Page 521-522, transcribed by Carolyn Ward from History of Butler County, Kansas by Vol. P. Mooney. Standard Publishing Company, Lawrence, Kan.: 1916. ill.; 894 pgs.


  HISTORY OF BUTLER COUNTY 521 cont'd

George William Ohmart, a Civil war veteran who has been identified with industrial Augusta for the past sixteen years, is a native of Illinois, born in Montgomery county in 1846. His parents were natives of Pennsylvania, and his mother died when he was three years of age, leaving the following children: Rachael Catherine, married a man named Miller, and died in Oklahoma; Samuel died at the age of five; Charles E., Augusta; and George W., of this review.

George W. Ohmart received his education in the public schools of Logan county, Illinois, and at the age of sixteen enlisted in Company B, Seventy-third Illinois infantry. His regiment was attached to the Army of the Cumberland, and he saw severe service for a period of about three years. He was at the battles of Perryville, Stone River, Chickamauga, Missionary Ridge, Atlanta, Franklin and Nashville, and during the Atlanta campaign, he was under fire almost continuously for four months. At the battle of Franklin, which history records as one of the bloodiest battles of the Civil war, he received a wound which nearly ended his military career. A musket ball penetrated his hat inflicting a flesh wound on his right temple and glanced from his skull, and passed through twenty-four thicknesses of his blanket which he was carrying on his shoulder. Mr. Ohmart was unconscious for an hour or more, from the effect of the wound. He was "clipped" by bullets, as he calls it, on two other occasions, and at another time received a cut on the lip from a sword in a hand to hand conflict.

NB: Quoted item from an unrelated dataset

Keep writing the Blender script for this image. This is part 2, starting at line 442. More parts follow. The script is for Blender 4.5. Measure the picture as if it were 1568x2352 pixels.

At the close of the war he returned to Illinois, and learned the blacksmith's trade. In 1880, he went to Nebraska, and settled in Otoe county where he remained twelve years; and then to Valley county, Nebraska, remaining two years. In 1894 he came to Kansas, and after spending one year at Andover went to Benton, remaining there until


522 HISTORY OF BUTLER COUNTY  

1900. He then came to Augusta where he engaged in farming about two years, when he opened a blacksmith shop which he has since conducted.

Mr. Ohmart was united in marriage at Jacksonville, Ill., in 1873, to Miss Oella Robbins, a daughter of Randolph Robbins, an early settler of Mason county, Illinois, who located there in 1854, and later removed to Jacksonville. To Mr. and Mrs. Ohmart have been born eight children, five of whom are living, as follows: George R., Enid, Okla.; Mrs. Ida May Runion, El Dorado, Kans.; Albert R., Wichita; Charles E., Great Bend, Kans., and Myrtie E., at home. Mr. Ohmart is a member of the Grand Army of the Republic, L. E. King Post, No. 105. He is one of the progressive business men of Augusta, and has built up an extensive business in his line.

Christian E. Ohmart, brother of George W., whose sketch appears on a preceding page of this volume, was born in Montgomery county, Illinois, in 1842. He received a common school education in the district schools of Logan county and spent his early life on the home farm. On November 21, 1861, he enlisted in Company H, Fourth Illinois cavalry, when he was nineteen years old. He participated in many important battles, and skirmishes without number, as was the common lot of the average cavalryman in the Civil war. He was in the battles of Fort Donelson, Corinth, Shiloh and many others.

Mr. Ohmart was mustered out of service at Natchez, Miss., in 1864, and returned to Logan county, Illinois, where he remained until 1879. He then went to Camden county, Missouri, remaining there until 1909 when he came to Butler county. Mr. Ohmart learned the blacksmith's trade while in the army, and has made that his life work. He came to Butler county in 1909 and since that time has been associated with his brother, George W., a sketch of whom precedes this article.

Christian E. Ohmart was united in marriage in 1884, to Miss Frances Wooley, a native of Missouri, and they had four children, as follows: John, Augusta; Sarah, died at the age of two; Stephen, Augusta, and Frederick, died at the age of four.